Structurele maatregelen
Omgevingsinterventies kunnen helpen bij het creëren van een ondersteunende leefomgeving. Voorbeelden zijn het beter verlichten van hotspots en het stimuleren van winkeliers om de wetgeving na te leven. Gemeenten kunnen winkeliers bijvoorbeeld vragen om geen grote hoeveelheden lachgaspatronen te verkopen en om ze niet prominent in de winkel te plaatsen.
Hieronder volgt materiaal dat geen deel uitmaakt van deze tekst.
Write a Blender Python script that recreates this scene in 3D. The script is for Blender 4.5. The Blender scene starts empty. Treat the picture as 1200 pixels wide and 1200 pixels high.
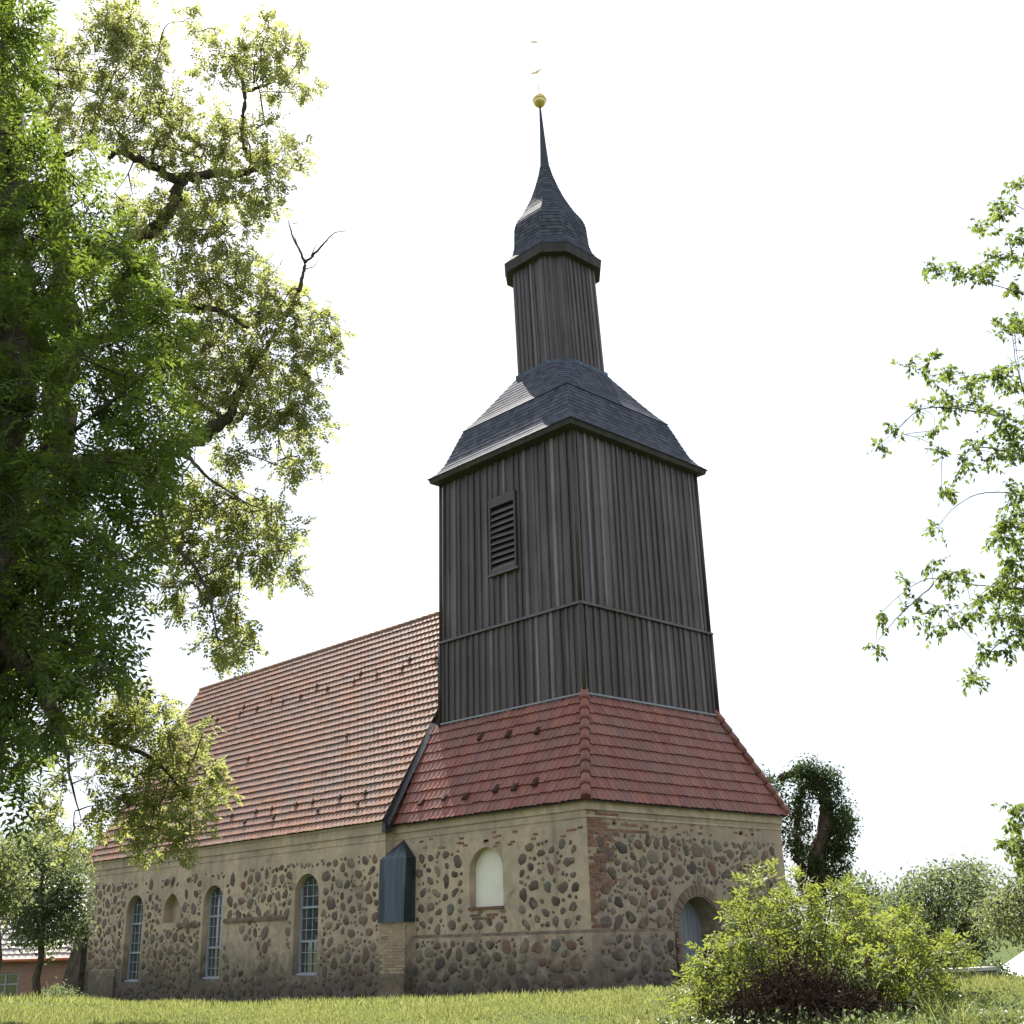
import bpy, math, random
import numpy as np
from mathutils import Vector, Matrix
from mathutils.geometry import tessellate_polygon
R_ = math.radians
rng = np.random.default_rng(7)
random.seed(7)
SC = bpy.context.scene
COL = SC.collection

# ------------------------------------------------------------------ camera, sky, sun, exposure
CAM = np.array([21.949, -23.678, 1.246])
CR = np.array([0.68821994, 0.72502384, -0.02633894])
CU = np.array([0.26559523, -0.21799648, 0.93911485])
CF = np.array([-0.67513887, 0.65331307, 0.3425924])
FPX = 1377.4
cd = bpy.data.cameras.new('camera'); cam = bpy.data.objects.new('camera', cd); COL.objects.link(cam)
M = Matrix.Identity(4)
for i in range(3):
    M[i][0], M[i][1], M[i][2], M[i][3] = CR[i], CU[i], -CF[i], CAM[i]
cam.matrix_world = M
cd.sensor_width = 36.0; cd.lens = FPX / 1200 * 36.0
cd.clip_start = 0.1; cd.clip_end = 8000
SC.camera = cam

SUN = Vector((-0.48, 0.285, 0.83)).normalized()       # towards the sun
W = bpy.data.worlds.new('World'); SC.world = W; W.use_nodes = True
nt = W.node_tree; bgn = nt.nodes['Background']
sky = nt.nodes.new('ShaderNodeTexSky'); sky.sky_type = 'NISHITA'; sky.sun_disc = False
sky.sun_elevation = math.asin(SUN.z); sky.sun_rotation = math.atan2(SUN.x, SUN.y)
sky.air_density = 1.0; sky.dust_density = 3.0; sky.ozone_density = 1.0
tcw = nt.nodes.new('ShaderNodeTexCoord')
nzw = nt.nodes.new('ShaderNodeTexNoise'); nzw.inputs['Scale'].default_value = 1.6; nzw.inputs['Detail'].default_value = 5
rpw = nt.nodes.new('ShaderNodeMapRange'); rpw.inputs[1].default_value = .35; rpw.inputs[2].default_value = .7
rpw.inputs[3].default_value = .55; rpw.inputs[4].default_value = .9
mxw = nt.nodes.new('ShaderNodeMix'); mxw.data_type = 'RGBA'
nt.links.new(tcw.outputs['Generated'], nzw.inputs['Vector'])
nt.links.new(nzw.outputs['Fac'], rpw.inputs[0]); nt.links.new(rpw.outputs[0], mxw.inputs['Factor'])
nt.links.new(sky.outputs[0], mxw.inputs['A']); mxw.inputs['B'].default_value = (7.1, 7.7, 8.7, 1)   # thin bright veil of cloud
nt.links.new(mxw.outputs['Result'], bgn.inputs['Color'])
bgn.inputs['Strength'].default_value = 0.062
sl = bpy.data.lights.new('sun', 'SUN'); sl.energy = 5.0; sl.angle = R_(0.6); sl.color = (1, .95, .86)
so = bpy.data.objects.new('sun', sl); COL.objects.link(so)
so.rotation_euler = SUN.to_track_quat('Z', 'Y').to_euler(); so.location = (0, 0, 60)
vs = SC.view_settings; vs.view_transform = 'Standard'; vs.look = 'None'; vs.gamma = 1; vs.exposure = 1.46
SC.cycles.use_denoising = True
SC.cycles.max_bounces = 8; SC.cycles.transparent_max_bounces = 8
SC.render.film_transparent = False

# ------------------------------------------------------------------ helpers
HN = np.array([CF[0], CF[1], 0]); HN /= np.linalg.norm(HN); HL = np.array([HN[1], -HN[0], 0])
def at(px, py, dist):
    """point seen at pixel (1200 px photo) at a horizontal distance in front of the camera"""
    d = CF + CR * (px - 600) / FPX - CU * (py - 600) / FPX
    return CAM + d * (dist / (d @ HN))

class MB:
    def __init__(s): s.V = []; s.F = []; s.m = []; s.r = []; s.n = 0; s.sm = []
    def v(s, arr):
        arr = np.asarray(arr, float).reshape(-1, 3); b = s.n; s.V.append(arr); s.n += len(arr); return b
    def faces(s, idx, mat=0, rnd=None, smooth=False):
        idx = np.asarray(idx, int)
        if len(idx) == 0: return
        s.F.append(idx); k = len(idx); s.m.append(np.full(k, mat))
        s.r.append(np.full(k, rng.random()) if rnd is None else np.broadcast_to(np.asarray(rnd, float), (k,)))
        s.sm.append(np.full(k, smooth))
    def poly(s, pts, mat=0, rnd=None, smooth=False):
        b = s.v(pts); s.faces([list(range(b, b + len(pts)))], mat, rnd, smooth)
    def box(s, lo, hi, mat=0, rnd=None, rot=None, off=(0, 0, 0)):
        lo = np.array(lo, float); hi = np.array(hi, float)
        P = np.array([[(lo, hi)[i][0], (lo, hi)[j][1], (lo, hi)[k][2]] for k in (0, 1) for j in (0, 1) for i in (0, 1)])
        if rot is not None: P = P @ np.array(rot).T
        P = P + np.array(off); b = s.v(P)
        f = np.array([[0, 2, 3, 1], [4, 5, 7, 6], [0, 1, 5, 4], [2, 6, 7, 3], [0, 4, 6, 2], [1, 3, 7, 5]]) + b
        s.faces(f, mat, rnd)
    def tube(s, P, rad, sides=6, mat=0, rnd=None, cap=True):
        P = np.asarray(P, float); n = len(P); rad = np.broadcast_to(np.asarray(rad, float), (n,))
        T = np.gradient(P, axis=0); T /= np.linalg.norm(T, axis=1)[:, None] + 1e-9
        a = np.array([0, 0, 1.]) if abs(T[0][2]) < .9 else np.array([1., 0, 0])
        U = np.cross(T, a); U /= np.linalg.norm(U, axis=1)[:, None] + 1e-9
        Wv = np.cross(T, U); th = np.arange(sides) * 2 * np.pi / sides
        X = P[:, None, :] + rad[:, None, None] * (U[:, None, :] * np.cos(th)[None, :, None] + Wv[:, None, :] * np.sin(th)[None, :, None])
        b = s.v(X); i = np.arange(n - 1)[:, None] * sides; j = np.arange(sides)[None, :]; j2 = (j + 1) % sides
        q = np.stack([b + i + j, b + i + j2, b + i + sides + j2, b + i + sides + j], -1).reshape(-1, 4)
        rr = rng.random() if rnd is None else rnd
        s.faces(q, mat, rr, True)
        if cap:
            s.faces([list(range(b + (n - 1) * sides, b + n * sides))], mat, rr); s.faces([list(range(b + sides - 1, b - 1, -1))], mat, rr)
    def build(s, name, mats, parent=None):
        me = bpy.data.meshes.new(name)
        V = np.concatenate(s.V); me.vertices.add(len(V)); me.vertices.foreach_set('co', V.ravel())
        tot = np.concatenate([np.full(len(f), f.shape[1]) for f in s.F]); loops = np.concatenate([f.ravel() for f in s.F])
        me.loops.add(len(loops)); me.loops.foreach_set('vertex_index', loops.astype(np.int32))
        me.polygons.add(len(tot)); st = np.concatenate([[0], np.cumsum(tot)[:-1]])
        me.polygons.foreach_set('loop_start', st.astype(np.int32)); me.polygons.foreach_set('loop_total', tot.astype(np.int32))
        me.polygons.foreach_set('material_index', np.concatenate(s.m).astype(np.int32))
        me.polygons.foreach_set('use_smooth', np.concatenate(s.sm))
        a = me.attributes.new('rnd', 'FLOAT', 'FACE'); a.data.foreach_set('value', np.concatenate(s.r).astype(np.float32))
        me.update(calc_edges=True); me.validate()
        for m_ in (mats if isinstance(mats, (list, tuple)) else [mats]): me.materials.append(m_)
        o = bpy.data.objects.new(name, me); COL.objects.link(o)
        if parent is not None:
            o.parent = parent; o.matrix_parent_inverse = Matrix.Translation(-wloc(parent))
        return o
def wloc(o):
    p = Vector(o.location)
    return p
def thing(name, label, cat, loc=(0, 0, 0), group=None):
    o = bpy.data.objects.new(name, None); COL.objects.link(o); o.location = loc
    o.empty_display_size = .3; o['label'] = label; o['category'] = cat
    if group: o['group'] = group
    return o
def tag(o, label, cat, group=None, kind=None):
    o['label'] = label; o['category'] = cat
    if group: o['group'] = group
    if kind: o['kind'] = kind
    return o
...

Vroeginterventie en hulpverlening
Intermediairs die in contact komen met lachgasgebruikers kunnen vroeginterventie bieden door laagdrempelige gesprekken te voeren en gebruikers indien nodig door te verwijzen naar de juiste hulpverlening. Dit helpt bij het bespreekbaar maken van problematisch gebruik en biedt ondersteuning aan jongeren die problemen ondervinden door lachgasgebruik.